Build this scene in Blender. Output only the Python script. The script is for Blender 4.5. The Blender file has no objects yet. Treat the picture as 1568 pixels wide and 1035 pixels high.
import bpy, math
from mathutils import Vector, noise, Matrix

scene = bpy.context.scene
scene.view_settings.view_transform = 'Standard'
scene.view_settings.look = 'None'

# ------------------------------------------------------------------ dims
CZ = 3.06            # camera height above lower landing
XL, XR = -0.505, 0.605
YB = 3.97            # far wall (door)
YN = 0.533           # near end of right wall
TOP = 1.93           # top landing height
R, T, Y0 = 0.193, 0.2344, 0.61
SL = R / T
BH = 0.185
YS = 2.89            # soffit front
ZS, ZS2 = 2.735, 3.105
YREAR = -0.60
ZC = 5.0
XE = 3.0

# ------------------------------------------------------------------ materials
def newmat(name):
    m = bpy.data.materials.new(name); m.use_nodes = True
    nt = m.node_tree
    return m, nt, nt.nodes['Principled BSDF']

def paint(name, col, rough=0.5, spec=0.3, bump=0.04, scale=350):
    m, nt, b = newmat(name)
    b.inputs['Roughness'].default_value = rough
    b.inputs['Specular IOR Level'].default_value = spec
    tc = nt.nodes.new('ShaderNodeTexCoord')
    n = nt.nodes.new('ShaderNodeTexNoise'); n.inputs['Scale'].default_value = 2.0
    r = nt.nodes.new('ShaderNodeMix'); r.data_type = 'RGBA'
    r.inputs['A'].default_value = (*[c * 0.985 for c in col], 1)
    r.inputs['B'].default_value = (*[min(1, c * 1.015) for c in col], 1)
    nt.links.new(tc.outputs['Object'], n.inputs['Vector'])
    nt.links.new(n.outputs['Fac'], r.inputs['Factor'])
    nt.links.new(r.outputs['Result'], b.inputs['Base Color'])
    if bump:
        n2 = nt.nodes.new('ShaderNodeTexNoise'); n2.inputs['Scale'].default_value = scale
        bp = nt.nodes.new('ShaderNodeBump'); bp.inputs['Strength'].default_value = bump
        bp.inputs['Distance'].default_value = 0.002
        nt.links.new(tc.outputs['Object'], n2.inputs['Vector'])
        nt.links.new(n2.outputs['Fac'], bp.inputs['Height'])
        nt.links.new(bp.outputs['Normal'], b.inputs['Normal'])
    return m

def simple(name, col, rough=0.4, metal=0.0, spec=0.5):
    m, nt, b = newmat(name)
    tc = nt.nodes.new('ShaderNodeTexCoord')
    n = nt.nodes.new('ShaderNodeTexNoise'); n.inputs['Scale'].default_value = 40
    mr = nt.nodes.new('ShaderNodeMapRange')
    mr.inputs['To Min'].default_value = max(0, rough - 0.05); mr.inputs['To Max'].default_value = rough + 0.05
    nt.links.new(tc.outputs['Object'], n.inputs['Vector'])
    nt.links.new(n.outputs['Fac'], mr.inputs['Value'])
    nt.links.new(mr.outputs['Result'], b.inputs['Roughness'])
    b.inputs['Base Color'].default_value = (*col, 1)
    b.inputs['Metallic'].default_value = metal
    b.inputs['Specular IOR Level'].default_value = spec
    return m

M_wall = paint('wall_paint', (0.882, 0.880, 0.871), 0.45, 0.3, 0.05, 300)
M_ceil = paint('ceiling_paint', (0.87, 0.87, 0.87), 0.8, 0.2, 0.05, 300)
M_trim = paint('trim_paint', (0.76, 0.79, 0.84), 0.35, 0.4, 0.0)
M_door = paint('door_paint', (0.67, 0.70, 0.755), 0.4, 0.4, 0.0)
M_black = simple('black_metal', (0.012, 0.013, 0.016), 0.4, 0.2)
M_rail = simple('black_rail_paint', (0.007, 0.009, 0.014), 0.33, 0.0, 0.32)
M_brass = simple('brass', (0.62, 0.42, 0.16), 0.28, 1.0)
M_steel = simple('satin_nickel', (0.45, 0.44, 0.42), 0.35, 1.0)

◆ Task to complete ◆
Type the whole listing again, unaltered.

◆ Exercise response ◆
Build this scene in Blender. Output only the Python script. The script is for Blender 4.5. The Blender file has no objects yet. Treat the picture as 1568 pixels wide and 1035 pixels high.
import bpy, math
from mathutils import Vector, noise, Matrix

scene = bpy.context.scene
scene.view_settings.view_transform = 'Standard'
scene.view_settings.look = 'None'

# ------------------------------------------------------------------ dims
CZ = 3.06            # camera height above lower landing
XL, XR = -0.505, 0.605
YB = 3.97            # far wall (door)
YN = 0.533           # near end of right wall
TOP = 1.93           # top landing height
R, T, Y0 = 0.193, 0.2344, 0.61
SL = R / T
BH = 0.185
YS = 2.89            # soffit front
ZS, ZS2 = 2.735, 3.105
YREAR = -0.60
ZC = 5.0
XE = 3.0

# ------------------------------------------------------------------ materials
def newmat(name):
    m = bpy.data.materials.new(name); m.use_nodes = True
    nt = m.node_tree
    return m, nt, nt.nodes['Principled BSDF']

def paint(name, col, rough=0.5, spec=0.3, bump=0.04, scale=350):
    m, nt, b = newmat(name)
    b.inputs['Roughness'].default_value = rough
    b.inputs['Specular IOR Level'].default_value = spec
    tc = nt.nodes.new('ShaderNodeTexCoord')
    n = nt.nodes.new('ShaderNodeTexNoise'); n.inputs['Scale'].default_value = 2.0
    r = nt.nodes.new('ShaderNodeMix'); r.data_type = 'RGBA'
    r.inputs['A'].default_value = (*[c * 0.985 for c in col], 1)
    r.inputs['B'].default_value = (*[min(1, c * 1.015) for c in col], 1)
    nt.links.new(tc.outputs['Object'], n.inputs['Vector'])
    nt.links.new(n.outputs['Fac'], r.inputs['Factor'])
    nt.links.new(r.outputs['Result'], b.inputs['Base Color'])
    if bump:
        n2 = nt.nodes.new('ShaderNodeTexNoise'); n2.inputs['Scale'].default_value = scale
        bp = nt.nodes.new('ShaderNodeBump'); bp.inputs['Strength'].default_value = bump
        bp.inputs['Distance'].default_value = 0.002
        nt.links.new(tc.outputs['Object'], n2.inputs['Vector'])
        nt.links.new(n2.outputs['Fac'], bp.inputs['Height'])
        nt.links.new(bp.outputs['Normal'], b.inputs['Normal'])
    return m

def simple(name, col, rough=0.4, metal=0.0, spec=0.5):
    m, nt, b = newmat(name)
    tc = nt.nodes.new('ShaderNodeTexCoord')
    n = nt.nodes.new('ShaderNodeTexNoise'); n.inputs['Scale'].default_value = 40
    mr = nt.nodes.new('ShaderNodeMapRange')
    mr.inputs['To Min'].default_value = max(0, rough - 0.05); mr.inputs['To Max'].default_value = rough + 0.05
    nt.links.new(tc.outputs['Object'], n.inputs['Vector'])
    nt.links.new(n.outputs['Fac'], mr.inputs['Value'])
    nt.links.new(mr.outputs['Result'], b.inputs['Roughness'])
    b.inputs['Base Color'].default_value = (*col, 1)
    b.inputs['Metallic'].default_value = metal
    b.inputs['Specular IOR Level'].default_value = spec
    return m

M_wall = paint('wall_paint', (0.882, 0.880, 0.871), 0.45, 0.3, 0.05, 300)
M_ceil = paint('ceiling_paint', (0.87, 0.87, 0.87), 0.8, 0.2, 0.05, 300)
M_trim = paint('trim_paint', (0.76, 0.79, 0.84), 0.35, 0.4, 0.0)
M_door = paint('door_paint', (0.67, 0.70, 0.755), 0.4, 0.4, 0.0)
M_black = simple('black_metal', (0.012, 0.013, 0.016), 0.4, 0.2)
M_rail = simple('black_rail_paint', (0.007, 0.009, 0.014), 0.33, 0.0, 0.32)
M_brass = simple('brass', (0.62, 0.42, 0.16), 0.28, 1.0)
M_steel = simple('satin_nickel', (0.45, 0.44, 0.42), 0.35, 1.0)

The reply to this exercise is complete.